The class starts on Friday afternoon with the instructors going over Elise’s attraction theory. They then practice the theory by approaching each other as if they were women, and they do word association exercises to get their minds tuned into keeping a conversation with a woman rolling.
After a night approaching women at a bar or club, the instructors hold a debriefing the next morning and go over what the participants did right and wrong. Then they head out again to hit on more women.
Okay, first: Johnny Saviour? For real?
And again, the reporter’s voice creeps in: they go out to “hit on” more women.
I wonder if these word choices reflect a contempt of men who feel they have to resort to such lengths as well as an attitude that the only measure of “success” with women is to leave a string of one-night stands behind you? Surely, this guy seems to be sneering, if these guys were Real Men, they’d be dragging women off by their hair!
Actually, I wouldn’t be surprised if that were the case, and if the subjects were quite aware of the reporter’s contempt — at least as aware of his contempt as of that of the men back home whose reactions they fear — not one of these guys gave a last name for fear of humiliation.
Ben and the five other participants, ranging in age from 21 to 43, met with their four coaches Saturday at a McDonald’s near Union Square, the morning after a deflating evening of hitting on women at the Gansevoort.
Sam, a stocky, recent college graduate from Boston with shaved head and thick chain around his neck, said he is tired of sleeping with “drunk chicks” and wants to learn how to properly “pursue and attain” the women of his choice.
Tim, 23, a New York piano tuner, said his new full-time job makes it hard for him to meet women.
“This was something I was willing to splurge on,” said Tim, who also did not want to give his last name. “I live in a city with millions of women, and I want to meet some of them.”
Ben said that despite his lack of luck with women on Friday night, he tried to “learn a little from each interaction.”
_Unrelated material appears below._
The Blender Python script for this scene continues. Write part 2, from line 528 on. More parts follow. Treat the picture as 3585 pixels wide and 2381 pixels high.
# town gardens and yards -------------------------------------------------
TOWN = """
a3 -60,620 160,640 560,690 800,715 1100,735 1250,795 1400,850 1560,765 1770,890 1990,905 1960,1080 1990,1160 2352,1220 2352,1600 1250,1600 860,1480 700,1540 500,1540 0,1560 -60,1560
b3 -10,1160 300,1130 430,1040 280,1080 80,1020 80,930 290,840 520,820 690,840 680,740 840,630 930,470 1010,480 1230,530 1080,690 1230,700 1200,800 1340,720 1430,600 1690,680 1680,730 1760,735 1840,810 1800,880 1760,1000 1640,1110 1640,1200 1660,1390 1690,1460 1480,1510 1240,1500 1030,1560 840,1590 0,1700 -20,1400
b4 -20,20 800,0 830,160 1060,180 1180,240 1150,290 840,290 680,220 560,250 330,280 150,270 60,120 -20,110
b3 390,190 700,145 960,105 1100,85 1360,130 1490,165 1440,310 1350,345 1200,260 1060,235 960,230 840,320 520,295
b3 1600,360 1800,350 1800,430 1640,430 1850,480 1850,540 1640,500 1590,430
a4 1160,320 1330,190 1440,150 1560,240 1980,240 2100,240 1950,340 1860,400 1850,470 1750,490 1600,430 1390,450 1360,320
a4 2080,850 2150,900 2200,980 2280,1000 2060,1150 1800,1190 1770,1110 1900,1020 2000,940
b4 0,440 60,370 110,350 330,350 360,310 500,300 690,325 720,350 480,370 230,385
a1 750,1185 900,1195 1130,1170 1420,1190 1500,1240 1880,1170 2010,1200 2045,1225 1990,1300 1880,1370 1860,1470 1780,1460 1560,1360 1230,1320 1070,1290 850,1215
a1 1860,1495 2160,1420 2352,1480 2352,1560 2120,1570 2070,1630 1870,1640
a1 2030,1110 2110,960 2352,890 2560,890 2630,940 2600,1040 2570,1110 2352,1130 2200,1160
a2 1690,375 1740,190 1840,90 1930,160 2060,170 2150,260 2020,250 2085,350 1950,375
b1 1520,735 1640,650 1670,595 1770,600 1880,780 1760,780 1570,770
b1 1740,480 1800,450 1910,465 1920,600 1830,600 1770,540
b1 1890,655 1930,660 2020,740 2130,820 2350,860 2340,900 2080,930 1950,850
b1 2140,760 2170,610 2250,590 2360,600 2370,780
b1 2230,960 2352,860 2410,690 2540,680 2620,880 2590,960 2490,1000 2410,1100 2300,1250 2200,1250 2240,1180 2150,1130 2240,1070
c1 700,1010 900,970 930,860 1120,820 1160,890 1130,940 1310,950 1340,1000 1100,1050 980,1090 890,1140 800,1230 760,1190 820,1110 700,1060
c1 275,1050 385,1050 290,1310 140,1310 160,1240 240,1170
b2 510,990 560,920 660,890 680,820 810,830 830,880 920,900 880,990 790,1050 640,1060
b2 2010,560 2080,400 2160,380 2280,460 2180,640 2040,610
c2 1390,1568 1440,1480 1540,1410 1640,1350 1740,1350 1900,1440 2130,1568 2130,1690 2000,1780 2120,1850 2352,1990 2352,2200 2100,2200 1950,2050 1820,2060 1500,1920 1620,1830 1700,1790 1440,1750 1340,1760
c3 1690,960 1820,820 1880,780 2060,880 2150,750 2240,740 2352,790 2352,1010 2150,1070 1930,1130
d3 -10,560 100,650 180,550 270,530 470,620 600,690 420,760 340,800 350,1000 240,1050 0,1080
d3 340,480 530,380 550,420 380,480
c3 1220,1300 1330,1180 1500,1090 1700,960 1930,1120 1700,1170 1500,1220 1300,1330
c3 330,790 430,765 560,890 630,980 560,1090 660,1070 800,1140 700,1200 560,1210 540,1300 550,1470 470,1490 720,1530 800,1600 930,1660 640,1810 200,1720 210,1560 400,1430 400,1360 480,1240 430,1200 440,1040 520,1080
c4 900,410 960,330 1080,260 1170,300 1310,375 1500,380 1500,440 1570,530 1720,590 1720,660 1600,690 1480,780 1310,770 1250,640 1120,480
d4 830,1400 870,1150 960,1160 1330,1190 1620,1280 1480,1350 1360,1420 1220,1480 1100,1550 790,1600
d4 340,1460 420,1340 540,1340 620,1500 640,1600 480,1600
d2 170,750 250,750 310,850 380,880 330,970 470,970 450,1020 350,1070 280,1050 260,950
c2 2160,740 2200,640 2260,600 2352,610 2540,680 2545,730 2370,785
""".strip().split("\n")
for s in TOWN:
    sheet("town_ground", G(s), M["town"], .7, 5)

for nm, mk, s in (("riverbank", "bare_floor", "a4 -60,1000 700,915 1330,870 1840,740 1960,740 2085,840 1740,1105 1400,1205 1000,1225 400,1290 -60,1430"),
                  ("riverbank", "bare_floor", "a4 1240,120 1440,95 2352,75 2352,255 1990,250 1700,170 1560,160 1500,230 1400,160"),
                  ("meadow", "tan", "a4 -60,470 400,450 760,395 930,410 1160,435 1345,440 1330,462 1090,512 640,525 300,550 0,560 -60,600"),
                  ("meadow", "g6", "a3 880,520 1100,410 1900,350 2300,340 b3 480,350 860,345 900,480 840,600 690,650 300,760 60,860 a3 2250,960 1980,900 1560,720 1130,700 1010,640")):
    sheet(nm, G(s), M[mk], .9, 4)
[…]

Well, I’m sure a course that sends its students off to mingle in bars is going to do a lot for Sam’s drunk chick problem. And is it me, or is that “thick chain” bit a little ethnic/class snobbery? But, again, the editorial voice: they’re “deflated” because they struck out. But Ben at least sounds like he’s getting something out of this, so good for him.
Ben next moves onto a bookstore, where his attempts to strike up a conversation with nearby women do not bear fruit. But again, check the characterizations:
“A lot of guys defeat themselves right away,” Saviour whispered, looking on. “If he thinks she’s not interested, he’ll clam up. That’s exactly what happened.”
To get Ben back on track, Savior has him talk to a male store clerk so he can interact with another person without pressure. Soon, Ben approaches another woman but she too walks away without noticing him.
“I feel a bit shaken up,” Ben said after his latest rejection. “There is information coming from a lot of different places. I feel a bit like a pickup artist.”
So, how exactly is it being rejected when the woman didn’t even notice he was there? I guess in this guy’s world, the women are all exquisitely tuned to every movement of the man, and therefore, any failure of the woman to submit to the attentions of the man is a rejection. And he’s never, ever been rejected in his life, he swears.
Next up: Drunk chicks from Jersey! Sam’s gonna be so happy:
By the early hours of Sunday at a crowded rooftop bar on Fifth Avenue, Ben finally has a confident glow. Other Charm School students are partying on the fringes of a drunken bachelorette party full of New Jersey women.
The story at least has a happy ending, with Ben having mingled and built up his confidence by being himself while interacting with women in a somewhat structured way.